[PROBLEM TO WORK ON] Print nothing but the lines from the start of the listing below through the line that contains "from mathutils.geometry import". Do not include the pictures.

[RECORDS FOR THE EXERCISE]
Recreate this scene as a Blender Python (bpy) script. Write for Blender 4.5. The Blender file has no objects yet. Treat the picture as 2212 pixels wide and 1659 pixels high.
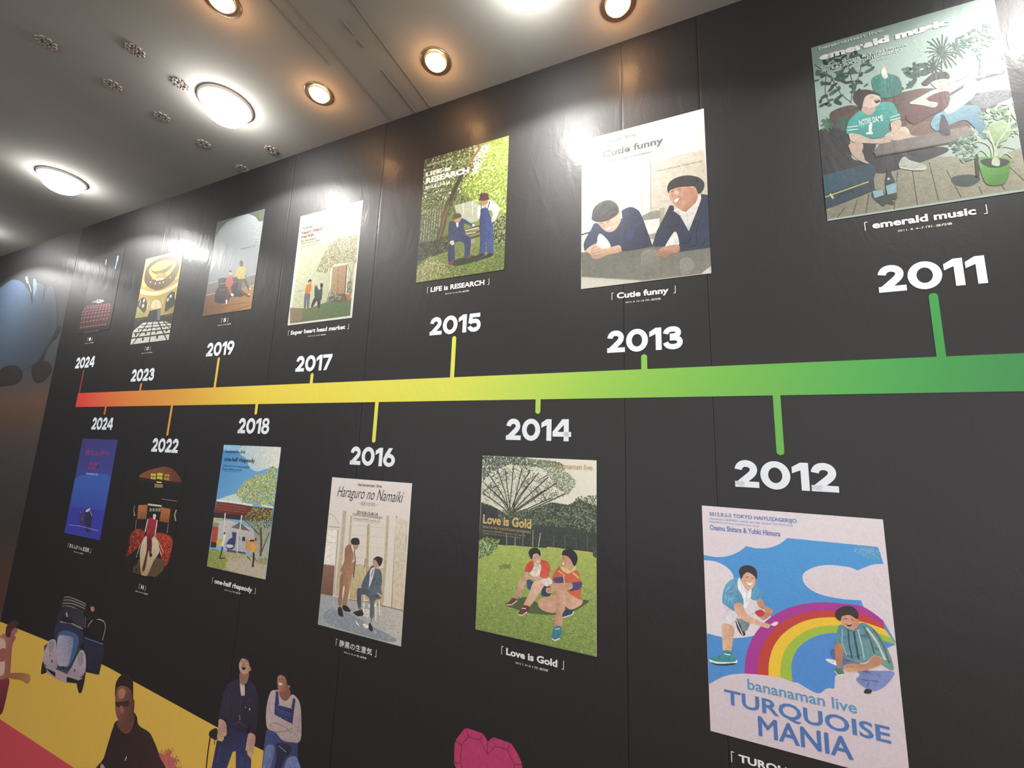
import bpy, math, random
from mathutils import Vector, Matrix
from mathutils.geometry import tessellate_polygon

# ------------------------------------------------------------------ camera, world, exposure
SC = bpy.context.scene
COL = SC.collection
CAM_H = 1.75          # lens height above the floor
WALL_D = 1.193        # lens to wall
CEIL = CAM_H + 1.343  # ceiling height
cam = bpy.data.cameras.new('camera')
cam.sensor_fit = 'HORIZONTAL'; cam.sensor_width = 36.0
cam.lens = 879.928 * 36.0 / 2212.0
cam.clip_start = .01; cam.clip_end = 100
camo = bpy.data.objects.new('camera', cam); COL.objects.link(camo)
yaw, pitch, roll = -0.401363, 0.155703, 0.0327336
fwd = Vector((math.sin(yaw)*math.cos(pitch), math.cos(yaw)*math.cos(pitch), math.sin(pitch)))
r0 = Vector((math.cos(yaw), -math.sin(yaw), 0)); u0 = r0.cross(fwd)
rt = math.cos(roll)*r0 + math.sin(roll)*u0
up = -math.sin(roll)*r0 + math.cos(roll)*u0
camo.matrix_world = Matrix(((rt.x, up.x, -fwd.x, 0), (rt.y, up.y, -fwd.y, -WALL_D), (rt.z, up.z, -fwd.z, CAM_H), (0, 0, 0, 1)))
SC.camera = camo
vs = SC.view_settings
vs.view_transform = 'Standard'; vs.look = 'None'; vs.gamma = 1.0; vs.use_curve_mapping = False
vs.exposure = 0.13
w = bpy.data.worlds.new('world'); SC.world = w; w.use_nodes = True
w.node_tree.nodes['Background'].inputs[0].default_value = (1.0, .955, .95, 1)
w.node_tree.nodes['Background'].inputs[1].default_value = WORLD_STRENGTH = 2.0
WASH_W = 31.0      # cool wall-wash spotlights
DOME_E = 45.0      # radiance of their glowing globes
WARM_E = 30.0      # radiance of the warm downlight lamps

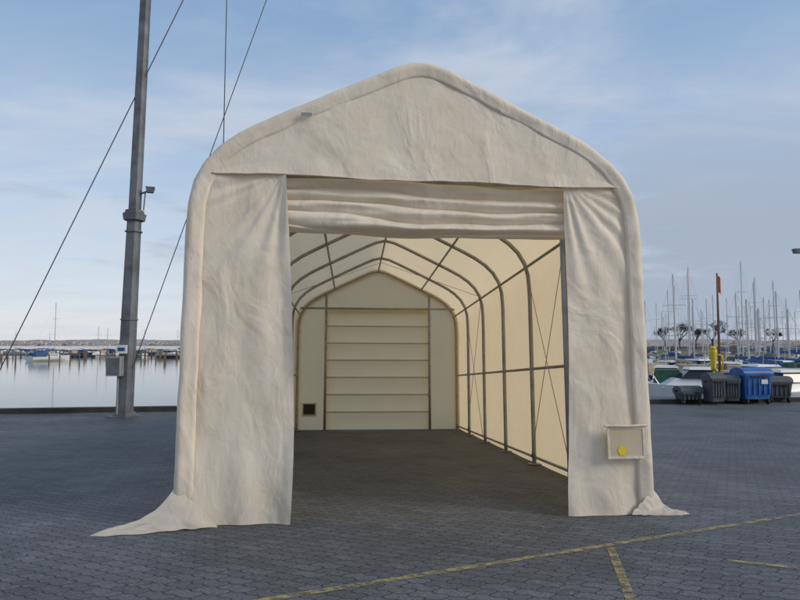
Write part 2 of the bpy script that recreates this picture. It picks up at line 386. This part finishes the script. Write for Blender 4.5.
vent(-1.62,L-0.08,0.50,0.34,0.32,1,'rear_vent_window')
g=Geo(); g.box((-1.62,L-0.10,0.52),(0.26,0.012,0.24),0); g.make('rear_vent_mesh',[M_dark],False,tent)
g=Geo()
INN=0.09
inner=[PR[i]-PN[i]*INN for i in range(0,len(PR),4)]
for k in range(NB+1):
    y=0.09+k*(L-0.18)/NB
    if k==NB: y=L-0.13
    g.tube([(p.x,y,max(p.y,0.0)) for p in inner],0.030,0,10)
    for s in (-1,1): g.box((s*(HW-INN),y,0.012),(0.16,0.14,0.014),0)
def inn(x): return ztop(x)-INN*1.1
for (x,z) in [(0,inn(0)-0.0),(1.05,inn(1.05)),(-1.05,inn(-1.05)),(1.85,2.84),(-1.85,2.84),(1.90,1.35),(-1.90,1.35),(1.91,0.10),(-1.91,0.10)]:
    g.tube([(x,0.09,z),(x,L-0.1,z)],0.020,0,8)
for s in (-1,1):
    g.tube([(s*1.25,L-0.14,0),(s*1.25,L-0.14,ztop(1.25)-0.1)],0.03,0,8)
    g.tube([(s*1.32,0.16,0),(s*1.32,0.16,ztop(1.32)-0.1)],0.03,0,8)
g.tube([(-1.9,L-0.14,3.04),(1.9,L-0.14,3.04)],0.026,0,8)
g.tube([(-1.9,0.17,3.0),(1.9,0.17,3.0)],0.026,0,8)
for s in (-1,1):
    for k in (1,4):
        y0=0.09+k*(L-0.18)/NB; y1=0.09+(k+1)*(L-0.18)/NB
        g.tube([(s*1.87,y0,0.1),(s*1.87,y1,2.8)],0.005,0,5); g.tube([(s*1.87,y1,0.1),(s*1.87,y0,2.8)],0.005,0,5)
        g.tube([(s*1.8,y0,2.9),(0,y1,3.9)],0.005,0,5)
g.make('steel_frame',[M_steel],True,tent)
for o in tent.children:
    for v in o.data.vertices:
        f=max(0.0,1-max(v.co.y,0)/3.3); v.co.y+=0.050*v.co.x*f; v.co.x*=1.012+0.018*f
        if v.co.z>0.05: v.co.z*=1-0.035*min(1,max(0,v.co.y)/L)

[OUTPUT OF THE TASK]
Recreate this scene as a Blender Python (bpy) script. Write for Blender 4.5. The Blender file has no objects yet. Treat the picture as 2212 pixels wide and 1659 pixels high.
import bpy, math, random
from mathutils import Vector, Matrix
from mathutils.geometry import tessellate_polygon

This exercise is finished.